Kansas City rent growth ranked third among Yardi Matrix’s top 30 markets, up 3.1 percent year-over-year as of June and well above the 0.9 percent U.S. rate. At $1,335, the average advertised asking rent lagged the $1,749 national figure. The occupancy rate in stabilized properties slid 20 basis points year-over-year, to 94.5 percent as of May. The Lifestyle rate (95.0 percent) was higher than the RBN figure.


The deceleration in employment growth continued in the first months of 2025, at 0.4 percent as of April. The figure was on par with Chicago and half the 0.8 percent U.S. rate.
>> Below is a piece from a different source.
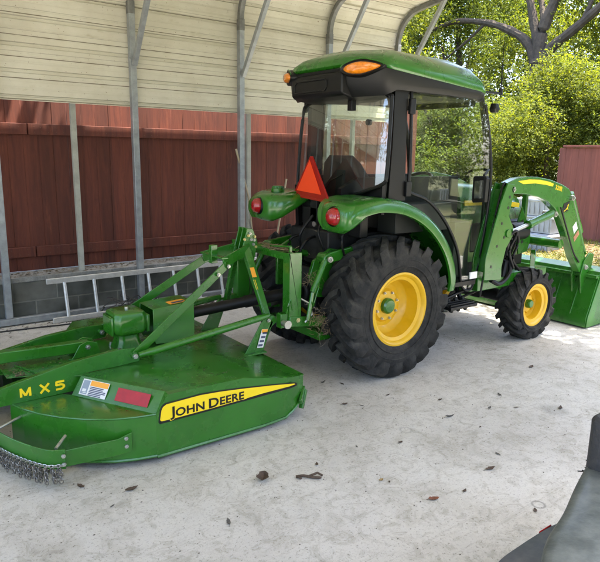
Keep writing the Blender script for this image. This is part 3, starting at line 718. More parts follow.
for k in range(8):
    a0 = k*math.pi/4; m_.box((2.86+.042*math.cos(a0),4.15+.042*math.sin(a0),1.39),(.012,.012,.02))
m_.build('fuel_cap', GD, T, bevel=.002)
# ---- cab
YR = 3.185   # right glass plane
roofx = (2.90,4.36)
def rr_poly(x0,x1,y0,y1,r,z,n=6,crown=0):
    out = []
    for cx_, cy_, a0 in ((x1-r,y1-r,0),(x0+r,y1-r,90),(x0+r,y0+r,180),(x1-r,y0+r,270)):
        for k in range(n+1):
            a = math.radians(a0+90*k/n); out.append(V((cx_+r*math.cos(a), cy_+r*math.sin(a), z)))
    return out
YK = 3.685
def fp(x0, x1, y0, y1, r, z, ch=.25):   # roof outline: rounded front corners, cut-off rear corners
    out = []
    for cx_, cy_, a0 in ((x1-r,y1-r,0),): 
        for q in range(7): a = math.radians(90*q/6); out.append(V((cx_+r*math.cos(a), cy_+r*math.sin(a), z)))
    L_ = [(x0+.20,y1),(x0+.15,y1-.012),(x0+.11,y1-.04),(x0+.025,y1-ch+.04),(x0+.006,y1-ch),(x0,y1-ch-.06)]
    out += [V((a,b,z)) for a,b in L_]+[V((a,y0+y1-b,z)) for a,b in L_[::-1]]
    for q in range(7): a = math.radians(270+90*q/6); out.append(V((x1-r+r*math.cos(a), y0+r+r*math.sin(a), z)))
    return out
def shape_roof(secs):   # front droops and curves, sides bow
    o = []
    for s_ in secs:
        q = []
        for p in s_:
            t = (p.x-3.55)/.85; dz = -.12*max(0,t)**2.2-.02*max(0,-t)**2-.02*((p.y-YK)/.55)**2
            q.append(V((p.x+(-.05*((p.y-YK)/.55)**2 if p.x>3.6 else .02*((p.y-YK)/.55)**2), p.y, p.z+dz)))
        o.append(q)
    return o
y0, y1 = 3.12, 2*YK-3.12
RL = [(2.895,4.25,y0+.01,y1-.01,.12,2.238),(2.875,4.26,y0,y1,.12,2.256),(2.885,4.24,y0+.012,y1-.012,.14,2.316),(2.93,4.16,y0+.06,y1-.06,.16,2.375),(3.04,4.04,y0+.16,y1-.16,.18,2.415),(3.25,3.92,y0+.30,y1-.30,.18,2.43)]
secs = shape_roof([fp(*q) for q in RL])
for q, s_ in enumerate(secs[:3]):
    for p in s_: p.z += (.042,.045,.020)[q]*max(0,min(1,(3.35-p.x)/.3))
m_ = MB(); m_.loft(secs); roof = m_.build('roof', G, T, ang=50)
TL = [(3.02,4.19,y0+.05,y1-.05,.12,2.168),(2.95,4.22,y0+.02,y1-.02,.12,2.178),(2.90,4.24,y0+.006,y1-.006,.12,2.20),(2.885,4.25,y0+.006,y1-.006,.12,2.238)]
secs = shape_roof([fp(*q) for q in TL])
for q, s_ in enumerate(secs[:3]):
    for p in s_: p.z -= (.10,.092,.03)[q]*max(0,min(1,(3.25-p.x)/.2))
for p in secs[3]: p.z += .042*max(0,min(1,(3.35-p.x)/.3))
m_ = MB(); m_.loft(secs); m_.build('roof_trim', BK, T, ang=40)
# amber lamps wrapping the cut rear corners
for sd_ in (0,1):
    A_ = V((2.868,3.375,2.245)); B_ = V((3.005,3.140,2.262)); ex = (B_-A_); L_ = ex.length; ex.normalize(); nz = V((0,0,1)); nn = V((ex.y,-ex.x,0)); nn = nn if nn.x < 0 else -nn
    def oval(s_, h, off, x_off=0):
        out = []
        for t in [2*math.pi*j/28 for j in range(28)]:
            u = math.cos(t); w_ = math.sin(t)*(1-.42*max(0,u))
            out.append(A_+ex*(L_*.5+L_*.5*s_*u+x_off)+nz*(h*w_)+nn*(off-.010*abs(u)**3))
        return out
    hd = MB(); hd.loft([oval(1.22,.062,-.05),oval(1.20,.060,.010),oval(1.13,.054,.018),oval(1.05,.046,.012)])
    lm = MB(); lm.loft([oval(.98,.040,.0),oval(.98,.040,.018),oval(.90,.036,.034),oval(.70,.026,.046),oval(.3,.010,.052)])
    rim_ = MB(); q_ = oval(1.19,.061,.012)[1:14]; rim_.tube(q_,.005,6,cap=False)
    if sd_: hd, lm, rim_ = hd.mirror(YK), lm.mirror(YK), rim_.mirror(YK)
    pd = hd.build('lamp_pod', BK, T); lm.build('amber_lamp', AMB, pd); rim_.build('pod_rim', G, pd)
m_ = MB(); secs = []
for x, za, zb in ((2.98,2.06,2.25),(2.885,2.08,2.24),(2.868,2.10,2.225)):
    secs.append([V((x,YK+yy,z)) for yy, z in ((-.30,zb),(-.15,zb+.004),(.15,zb+.004),(.30,zb),(.30,za),(.15,za-.004),(-.15,za-.004),(-.30,za))])
m_.loft(secs, smooth=False); m_.build('roof_rear_housing', BK, T, bevel=.012)
m_ = MB(); RG = [(-.19,2.14),(-.19,2.185),(-.17,2.20),(.17,2.20),(.20,2.175),(.20,2.13),(.18,2.12),(-.17,2.12)]
for (a,b),(c,d) in zip(RG,RG[1:]+RG[:1]): m_.bar((2.866,YK+.06+a,b),(2.866,YK+.06+c,d),.012,.010,(1,0,0))
m_.build('grille_rim', BK, T, bevel=.003)
# pillars and frames (tubes of black steel)
def pil(pts, r, name='cab_pillar', rx=None):
    m_ = MB(); m_.tube(pts, r, 8); return m_
for sd_ in (0,1):
    L_ = []
    L_.append(('rear_pillar', MB().loft([[V((3.19,YR-.005,2.18)),V((3.31,YR-.015,2.18)),V((3.32,YR+.03,2.18)),V((3.20,YR+.03,2.18))],[V((3.19,YR-.005,1.75)),V((3.31,YR-.02,1.75)),V((3.31,YR+.03,1.75)),V((3.20,YR+.03,1.75))],[V((3.17,YR-.005,1.34)),V((3.33,YR-.02,1.34)),V((3.33,YR+.04,1.34)),V((3.19,YR+.04,1.34))]])))
    L_.append(('door_frame', MB().tube(cr([(3.36,YR,2.13),(3.36,YR-.02,1.7),(3.36,YR-.02,1.44),(3.40,YR-.02,1.39),(3.55,YR-.02,1.345),(3.70,YR-.02,1.25),(3.85,YR-.02,1.10),(3.97,YR-.02,.92),(4.03,YR-.015,.75),(4.07,YR-.01,.60),(4.16,YR-.01,.55),(4.24,YR,.60),(4.30,YR,.85),(4.345,YR-.01,1.2),(4.35,YR-.01,1.55),(4.30,YR,1.85),(4.22,YR,2.08)],3), .013, 8)))
    L_.append(('front_pillar', MB().tube(cr([(4.23,YR+.05,2.14),(4.34,YR+.06,1.8),(4.39,YR+.06,1.4),(4.37,YR+.05,1.0),(4.30,YR+.05,.62)],4), .022, 8)))
    for nm, mb in L_:
        if sd_: mb = mb.mirror(YK)
        mb.build(nm, BK, T, ang=50)
# side door glass (both sides)
def door_glass():
    out = cr([(3.36,0,2.13),(3.36,0,1.44),(3.40,0,1.39),(3.55,0,1.345),(3.70,0,1.25),(3.85,0,1.10),(3.97,0,.92),(4.03,0,.75),(4.07,0,.60),(4.16,0,.56),(4.24,0,.61),(4.30,0,.85),(4.345,0,1.2),(4.35,0,1.55),(4.30,0,1.85),(4.22,0,2.10)],3)
    m_ = MB(); m_.prism([(p.x,YR-.008-.0*p.z,p.z) for p in out], (0,.005,0)); return m_
both(door_glass(),'door_glass',GLS,yc=YK)
RW = cr([(3.155,2.075),(3.148,1.75),(3.148,1.54),(3.165,1.47),(3.30,1.415),(3.45,1.365),(3.60,1.335),(3.80,1.325),(4.05,1.325),(4.17,1.345),(4.20,1.40),(4.195,1.75),(4.16,2.0),(4.12,2.05),(3.95,2.085),(YK,2.10),(3.4,2.10),(3.20,2.095),(3.155,2.075)],3)
def rwx(z): return 3.10+(z-1.35)*.05
def rwc(y, z): return rwx(z)-.055*(1-((y-YK)/.52)**2)
m_ = MB(); nY = 20
ys_ = [3.15+k*(1.05)/nY for k in range(nY+1)]
def rwz(y):   # lower and upper edge of the glass at y
    lo = []; hi = []
    for p,q in zip(RW,RW[1:]):
        if (p.x-y)*(q.x-y) <= 0 and abs(p.x-q.x) > 1e-6:
            z = p.y+(q.y-p.y)*(y-p.x)/(q.x-p.x); (lo if z < 1.72 else hi).append(z)
    return (min(lo) if lo else 1.46),(max(hi) if hi else 2.05)
g_ = []
for y in ys_:
    a,b = rwz(y); g_.append([V((rwc(y,a+(b-a)*t/6),y,a+(b-a)*t/6)) for t in range(7)])
m_.loft(g_, cap=False, closed=False); m_.build('rear_window', GLR, T)
m_ = MB(); m_.tube([V((rwc(y,z)-.002,y,z)) for y,z in RW], .014, 8); m_.build('rear_window_frame', BK, T)
m_ = MB()   # lower sill below the curved glass edge
m_.prism([(3.115,y,z) for y,z in ((3.19,1.50),(3.23,1.45),(3.35,1.40),(3.5,1.355),(3.65,1.33),(4.17,1.32),(4.2,1.36),(4.2,1.24),(3.19,1.24))],(.03,0,0)); m_.prism([(3.135,y,z) for y,z in ((3.19,2.06),(3.24,2.09),(3.7,2.10),(4.12,2.05),(4.17,2.0),(4.18,2.15),(3.19,2.15))],(.03,0,0)); m_.build('rear_frame', BK, T)
m_ = MB(); m_.loft([[V((4.24+.10*math.sin(math.pi*min(1,(2.13-z)/1.2*.8)),y,z)) for z in (2.13,1.8,1.5,1.2,.95)] for y in (3.22,3.5,YK,3.95,4.14)], cap=False, closed=False); m_.build('windscreen', GLS, T)
m_ = MB(); m_.bx((3.05,3.22,2.125),(4.2,2*YK-3.22,2.14)); m_.build('headliner', HEAD, T)
m_ = MB(); m_.bx((4.1,3.3,.6),(4.3,2*YC-3.3,1.12)); m_.loft([rr_poly(4.08,4.3,3.5,3.94,.06,1.05),rr_poly(4.04,4.26,3.52,3.92,.08,1.28),rr_poly(4.05,4.2,3.56,3.88,.06,1.34)]); m_.build('dashboard', mat('dash_vinyl',(.05,.06,.048),.6,var=.2), T, bevel=.01)
m_ = MB()
for yy in (YR+.005,2*YK-YR-.045): m_.bx((3.2,yy,2.10),(4.16,yy+.04,2.18))
m_.bx((4.12,YR+.05,2.06),(4.16,2*YK-YR-.05,2.15)); m_.build('roof_rail', BK, T, bevel=.005)
# hinges, latch, wiper
for (x,z) in ((3.33,2.03),(3.33,1.99),(3.33,1.42),(3.33,1.38)):
    m_ = MB(); m_.bolt((x,YR-.022,z),(0,-1,0),.011,.006); m_.build('hinge_bolt', STL, T)
for z_ in (1.96,1.37): MB().bx((3.315,YR-.045,z_),(3.37,YR-.015,z_+.11)).build('door_hinge', BK, T, bevel=.006)
m_ = MB(); m_.bx((3.05,3.48,1.985),(3.095,3.53,2.11)); m_.tube([(3.07,3.505,2.1),(3.06,3.505,2.14)],.012,8); m_.build('wiper_motor', BK, T, bevel=.01)
m_ = MB(); m_.cyl((3.10,3.36,1.90),(3.13,3.36,1.90),.022,16); m_.build('window_knob', BK, T)
m_ = MB(); m_.tube([(3.09,3.85,1.34),(3.09,3.75,1.46),(3.095,3.6,1.52)],.006,6); m_.build('wiper_arm', BK, T)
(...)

Kansas City shed 3,900 net jobs overall, with gains in four sectors: education and health services (6,000 jobs), mining, logging and construction (3,000), government (2,000) and financial activities (1,100). Meanwhile, unemployment stood at 3.8 percent in May, outperforming the U.S. (4.2 percent). Construction is underway across several redevelopment projects, including the $1 billion Berkley Riverfront and the $527 million West Bottoms, which have their first phases set for completion in 2026.


While deliveries dropped to 861 units this year through June, the pipeline remained significant, with 7,333 units under construction. Investment stalled, with just $182 million in multifamily assets trading during the first half of the year. The average price per unit slid by roughly 20 percent year-to-date, to $135,590, well below the $212,317 national figure.